Skip the pictures. Transcribe the rest of the data below without changing a word.

- - - - - - -

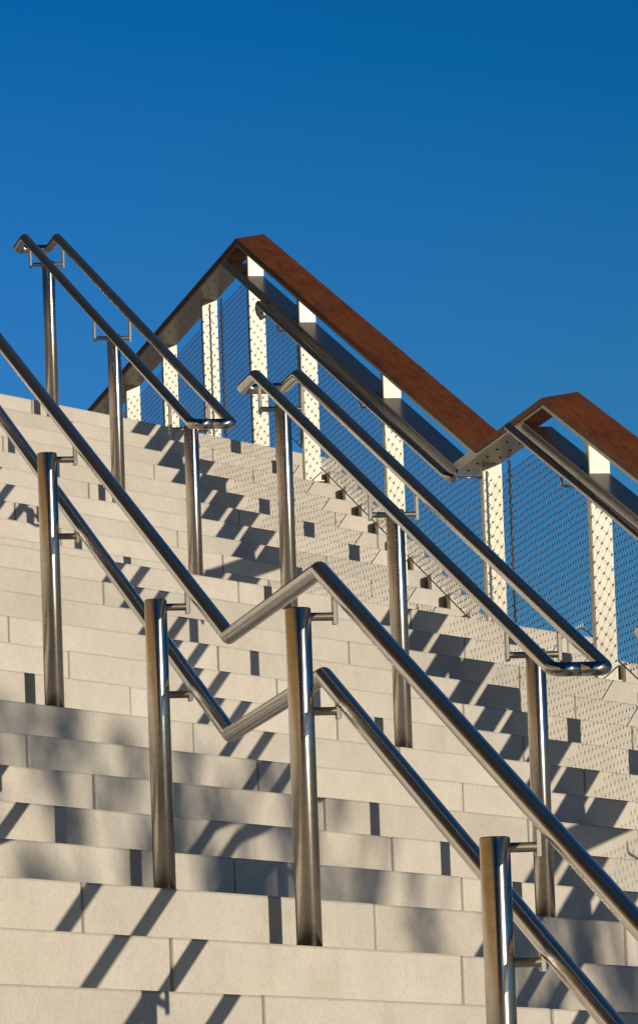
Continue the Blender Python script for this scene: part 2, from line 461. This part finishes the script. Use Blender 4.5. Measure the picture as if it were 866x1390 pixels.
PV = Vector((math.sin(AZ), math.cos(AZ), 0)); UV = PV.cross(SV); UV = UV if UV.z > 0 else -UV
# the tree whose twigs dapple the lower steps
root = empty('shade_tree', (0, 0, 0)); tag(root, 'slender tree beyond the square whose twigs dapple the lower steps', 'tree')
Ld = 11.5; blobs = []
rnd = random.Random(11)
while len(blobs) < 125:
    a, b = rnd.uniform(2.45, 5.55), rnd.uniform(-.9, 2.15)
    if b > 2.12 - .22 * abs(a - 4.2) or b > (a - 2.0) * 1.35: continue
    if a > 4.7 and rnd.random() < .45: continue
    r = rnd.uniform(.06, .17); c = PV * a + UV * b + SV * (Ld + rnd.uniform(-1.2, 1.2)); blobs.append((c.x, c.y, c.z, r, r * r, 1.6))
link('crown', leaf_mesh('crown', blobs, 9000, .034, 5), LEAF, root)
base = PV * 4.2 + SV * Ld
bm = bmesh.new(); tube(bm, [(base.x, base.y, GROUND), (base.x + .1, base.y, base.z - 2.0), (base.x, base.y, base.z + .3)], .10, 10)
for (cx, cy, cz, r, w_, q) in blobs: tube(bm, [(base.x, base.y, base.z - 2.2), ((base.x + cx) / 2, (base.y + cy) / 2, (base.z - 1.2 + cz) / 2), (cx, cy, cz)], .009, 5)
link('trunk', bm, BARK, root, True)
i = 0
for x, y, h, r in ((-20, -44, 10, 5), (-34, -38, 11, 5.5), (72, -30, 12, 6)):
    tree(x, y, GROUND, h, r, ['low round tree before the long dark building', 'broad tree beside the lower square', 'tree far off on the sunny side of the square'][i], 40 + i); i += 1

# unseen ochre wall, added so the posts reflect gold on their left
OCH = m_plain('ochre cladding', (.42, .25, .07), .7, 0, .5, 1.4)
wl = empty('ochre_reflection_wall', (-4.9, 10, GROUND)); tag(wl, 'unseen ochre wall left of the stair, added for golden reflections in the posts', 'wall')
bm = bmesh.new(); box(bm, -5.6, XL - .01, -13, 17, GROUND - .05, 7.0); link('cladding', bm, OCH, wl)
bm = bmesh.new(); box(bm, -5.7, XL + .06, -13.1, 17.1, 7.0, 7.2); link('coping', bm, DARK, wl)
# two unseen dark buildings, added to darken the steel reflections: one on the upper square left of the view, one across the lower square
CLAD = m_plain('dark cladding', (.007, .007, .008), .45, 0, .3, .5); GL = m_plain('dark glass', (.02, .025, .03), .25)
def building(x0, x1, y0, y1, zb, h, side, label):
    bd = empty('dark_reflection_block', ((x0 + x1) / 2, (y0 + y1) / 2, zb)); tag(bd, label, 'building')
    bm = bmesh.new(); box(bm, x0, x1, y0, y1, zb - .05, zb + h); link('wall', bm, CLAD, bd)
    bm = bmesh.new(); box(bm, x0 - .3, x1 + .3, y0 - .3, y1 + .3, zb + h, zb + h + .5); link('roof', bm, DARK, bd)
    yw = y0 if side < 0 else y1
    for f in range(int(h / 5)):
        for c in range(int((x1 - x0) / 8)):
            bm = bmesh.new(); x = x0 + 2 + c * 8; box(bm, x, x + 5, yw - .06, yw + .06, zb + 1.2 + f * 4.8, zb + 4 + f * 4.8); link('window', bm, GL, bd)
building(-60, 8.6, 80, 95, GROUND, 58, -1, 'unseen tall dark block beyond the stair, added for the black band in the rails')
pod = empty('tan_reflection_block', (-20, 56, zt)); tag(pod, 'unseen low tan block on the upper square, added for tan reflections in the uprights', 'building')  # unseen, added so the sides of the uprights reflect tan
bm = bmesh.new(); box(bm, -45, 4.0, 54, 62, zt - .02, zt + 4.4); link('wall', bm, m_plain('tan render', (.34, .25, .14), .8, 0, .25, .8), pod)
bm = bmesh.new(); box(bm, -45.3, 4.3, 53.7, 62.3, zt + 4.4, zt + 4.7); link('roof', bm, DARK, pod)
building(-70, 8, -66, -52, GROUND, 48, 1, 'unseen long dark block across the lower square, added for dark reflections in the posts')

# ------------------------------------------------------------------ light, sky, camera
w = bpy.data.worlds.new('World'); sc.world = w; w.use_nodes = True
nt = w.node_tree; bg = nt.nodes['Background']
sky = nt.nodes.new('ShaderNodeTexSky'); sky.sky_type = 'NISHITA'; sky.sun_disc = False
sky.sun_elevation = SUN_EL; sky.sun_rotation = math.atan2(SV.x, SV.y)
sky.altitude = 0; sky.air_density = 1.0; sky.dust_density = .35; sky.ozone_density = 3.0
# the deep, saturated blue of a polarised autumn sky: contrast of each channel of the sky model raised
STR = .12
sep = nt.nodes.new('ShaderNodeSeparateColor'); comb = nt.nodes.new('ShaderNodeCombineColor')
nt.links.new(sky.outputs[0], sep.inputs[0])
def mth(op, a, b, c=None):
    m = nt.nodes.new('ShaderNodeMath'); m.operation = op
    for q, v in enumerate((a, b, c)):
        if v is None: continue
        if isinstance(v, (int, float)): m.inputs[q].default_value = v
        else: nt.links.new(v, m.inputs[q])
    return m.outputs[0]
for i, (k1, k0, fl) in enumerate(((.37, -.0836, .012), (.747, -.1895, .19), (0, 0, 0))):
    x = mth('MULTIPLY', sep.outputs[i], STR)
    if i < 2: y = mth('MAXIMUM', mth('MULTIPLY_ADD', x, k1, k0), mth('MULTIPLY', x, fl))
    else: y = mth('MAXIMUM', mth('MULTIPLY', mth('POWER', x, 3.6), 2.15), mth('MULTIPLY', x, .30))
    nt.links.new(mth('DIVIDE', mth('MINIMUM', y, (1.1, 1.0, .95)[i]), STR), comb.inputs[i])
nt.links.new(comb.outputs[0], bg.inputs['Color']); bg.inputs['Strength'].default_value = STR
L = bpy.data.lights.new('sun', 'SUN'); L.energy = 4.6; L.angle = math.radians(.53); L.color = (1, .87, .68)
so = bpy.data.objects.new('sun', L); so.rotation_euler = (-SV).to_track_quat('-Z', 'Y').to_euler(); so.location = (20, -30, 20); COL.objects.link(so)

cam = bpy.data.cameras.new('camera'); co = bpy.data.objects.new('camera', cam); COL.objects.link(co)
yaw, pit, rol = CAMROT = (0.1587, 0.1172, -0.036)
fw = Vector((math.sin(yaw) * math.cos(pit), math.cos(yaw) * math.cos(pit), math.sin(pit)))
r0 = Vector((math.cos(yaw), -math.sin(yaw), 0)); u0 = r0.cross(fw)
rt = r0 * math.cos(rol) + u0 * math.sin(rol); up = -r0 * math.sin(rol) + u0 * math.cos(rol)
M = Matrix((rt, up, -fw)).transposed().to_4x4(); M.translation = Vector((-1.5, -15.6117, -1.0211))
co.matrix_world = M
cam.sensor_fit = 'HORIZONTAL'; cam.sensor_width = 36; cam.lens = 8956.06 / 866 * 36; cam.clip_start = .5; cam.clip_end = 3000
sc.camera = co
sc.render.resolution_x, sc.render.resolution_y = 637, 1024
sc.view_settings.view_transform = 'Standard'; sc.view_settings.look = 'None'; sc.view_settings.exposure = 0; sc.view_settings.gamma = 1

- - - - - - -

■ Result ■
Continue the Blender Python script for this scene: part 2, from line 461. This part finishes the script. Use Blender 4.5. Measure the picture as if it were 866x1390 pixels.
PV = Vector((math.sin(AZ), math.cos(AZ), 0)); UV = PV.cross(SV); UV = UV if UV.z > 0 else -UV
# the tree whose twigs dapple the lower steps
root = empty('shade_tree', (0, 0, 0)); tag(root, 'slender tree beyond the square whose twigs dapple the lower steps', 'tree')
Ld = 11.5; blobs = []
rnd = random.Random(11)
while len(blobs) < 125:
    a, b = rnd.uniform(2.45, 5.55), rnd.uniform(-.9, 2.15)
    if b > 2.12 - .22 * abs(a - 4.2) or b > (a - 2.0) * 1.35: continue
    if a > 4.7 and rnd.random() < .45: continue
    r = rnd.uniform(.06, .17); c = PV * a + UV * b + SV * (Ld + rnd.uniform(-1.2, 1.2)); blobs.append((c.x, c.y, c.z, r, r * r, 1.6))
link('crown', leaf_mesh('crown', blobs, 9000, .034, 5), LEAF, root)
base = PV * 4.2 + SV * Ld
bm = bmesh.new(); tube(bm, [(base.x, base.y, GROUND), (base.x + .1, base.y, base.z - 2.0), (base.x, base.y, base.z + .3)], .10, 10)
for (cx, cy, cz, r, w_, q) in blobs: tube(bm, [(base.x, base.y, base.z - 2.2), ((base.x + cx) / 2, (base.y + cy) / 2, (base.z - 1.2 + cz) / 2), (cx, cy, cz)], .009, 5)
link('trunk', bm, BARK, root, True)
i = 0
for x, y, h, r in ((-20, -44, 10, 5), (-34, -38, 11, 5.5), (72, -30, 12, 6)):
    tree(x, y, GROUND, h, r, ['low round tree before the long dark building', 'broad tree beside the lower square', 'tree far off on the sunny side of the square'][i], 40 + i); i += 1

# unseen ochre wall, added so the posts reflect gold on their left
OCH = m_plain('ochre cladding', (.42, .25, .07), .7, 0, .5, 1.4)
wl = empty('ochre_reflection_wall', (-4.9, 10, GROUND)); tag(wl, 'unseen ochre wall left of the stair, added for golden reflections in the posts', 'wall')
bm = bmesh.new(); box(bm, -5.6, XL - .01, -13, 17, GROUND - .05, 7.0); link('cladding', bm, OCH, wl)
bm = bmesh.new(); box(bm, -5.7, XL + .06, -13.1, 17.1, 7.0, 7.2); link('coping', bm, DARK, wl)
# two unseen dark buildings, added to darken the steel reflections: one on the upper square left of the view, one across the lower square
CLAD = m_plain('dark cladding', (.007, .007, .008), .45, 0, .3, .5); GL = m_plain('dark glass', (.02, .025, .03), .25)
def building(x0, x1, y0, y1, zb, h, side, label):
    bd = empty('dark_reflection_block', ((x0 + x1) / 2, (y0 + y1) / 2, zb)); tag(bd, label, 'building')
    bm = bmesh.new(); box(bm, x0, x1, y0, y1, zb - .05, zb + h); link('wall', bm, CLAD, bd)
    bm = bmesh.new(); box(bm, x0 - .3, x1 + .3, y0 - .3, y1 + .3, zb + h, zb + h + .5); link('roof', bm, DARK, bd)
    yw = y0 if side < 0 else y1
    for f in range(int(h / 5)):
        for c in range(int((x1 - x0) / 8)):
            bm = bmesh.new(); x = x0 + 2 + c * 8; box(bm, x, x + 5, yw - .06, yw + .06, zb + 1.2 + f * 4.8, zb + 4 + f * 4.8); link('window', bm, GL, bd)
building(-60, 8.6, 80, 95, GROUND, 58, -1, 'unseen tall dark block beyond the stair, added for the black band in the rails')
pod = empty('tan_reflection_block', (-20, 56, zt)); tag(pod, 'unseen low tan block on the upper square, added for tan reflections in the uprights', 'building')  # unseen, added so the sides of the uprights reflect tan
bm = bmesh.new(); box(bm, -45, 4.0, 54, 62, zt - .02, zt + 4.4); link('wall', bm, m_plain('tan render', (.34, .25, .14), .8, 0, .25, .8), pod)
bm = bmesh.new(); box(bm, -45.3, 4.3, 53.7, 62.3, zt + 4.4, zt + 4.7); link('roof', bm, DARK, pod)
building(-70, 8, -66, -52, GROUND, 48, 1, 'unseen long dark block across the lower square, added for dark reflections in the posts')

# ------------------------------------------------------------------ light, sky, camera
w = bpy.data.worlds.new('World'); sc.world = w; w.use_nodes = True
nt = w.node_tree; bg = nt.nodes['Background']
sky = nt.nodes.new('ShaderNodeTexSky'); sky.sky_type = 'NISHITA'; sky.sun_disc = False
sky.sun_elevation = SUN_EL; sky.sun_rotation = math.atan2(SV.x, SV.y)
sky.altitude = 0; sky.air_density = 1.0; sky.dust_density = .35; sky.ozone_density = 3.0
# the deep, saturated blue of a polarised autumn sky: contrast of each channel of the sky model raised
STR = .12
sep = nt.nodes.new('ShaderNodeSeparateColor'); comb = nt.nodes.new('ShaderNodeCombineColor')
nt.links.new(sky.outputs[0], sep.inputs[0])
def mth(op, a, b, c=None):
    m = nt.nodes.new('ShaderNodeMath'); m.operation = op
    for q, v in enumerate((a, b, c)):
        if v is None: continue
        if isinstance(v, (int, float)): m.inputs[q].default_value = v
        else: nt.links.new(v, m.inputs[q])
    return m.outputs[0]
for i, (k1, k0, fl) in enumerate(((.37, -.0836, .012), (.747, -.1895, .19), (0, 0, 0))):
    x = mth('MULTIPLY', sep.outputs[i], STR)
    if i < 2: y = mth('MAXIMUM', mth('MULTIPLY_ADD', x, k1, k0), mth('MULTIPLY', x, fl))
    else: y = mth('MAXIMUM', mth('MULTIPLY', mth('POWER', x, 3.6), 2.15), mth('MULTIPLY', x, .30))
    nt.links.new(mth('DIVIDE', mth('MINIMUM', y, (1.1, 1.0, .95)[i]), STR), comb.inputs[i])
nt.links.new(comb.outputs[0], bg.inputs['Color']); bg.inputs['Strength'].default_value = STR
L = bpy.data.lights.new('sun', 'SUN'); L.energy = 4.6; L.angle = math.radians(.53); L.color = (1, .87, .68)
so = bpy.data.objects.new('sun', L); so.rotation_euler = (-SV).to_track_quat('-Z', 'Y').to_euler(); so.location = (20, -30, 20); COL.objects.link(so)

cam = bpy.data.cameras.new('camera'); co = bpy.data.objects.new('camera', cam); COL.objects.link(co)
yaw, pit, rol = CAMROT = (0.1587, 0.1172, -0.036)
fw = Vector((math.sin(yaw) * math.cos(pit), math.cos(yaw) * math.cos(pit), math.sin(pit)))
r0 = Vector((math.cos(yaw), -math.sin(yaw), 0)); u0 = r0.cross(fw)
rt = r0 * math.cos(rol) + u0 * math.sin(rol); up = -r0 * math.sin(rol) + u0 * math.cos(rol)
M = Matrix((rt, up, -fw)).transposed().to_4x4(); M.translation = Vector((-1.5, -15.6117, -1.0211))
co.matrix_world = M
cam.sensor_fit = 'HORIZONTAL'; cam.sensor_width = 36; cam.lens = 8956.06 / 866 * 36; cam.clip_start = .5; cam.clip_end = 3000
sc.camera = co
sc.render.resolution_x, sc.render.resolution_y = 637, 1024
sc.view_settings.view_transform = 'Standard'; sc.view_settings.look = 'None'; sc.view_settings.exposure = 0; sc.view_settings.gamma = 1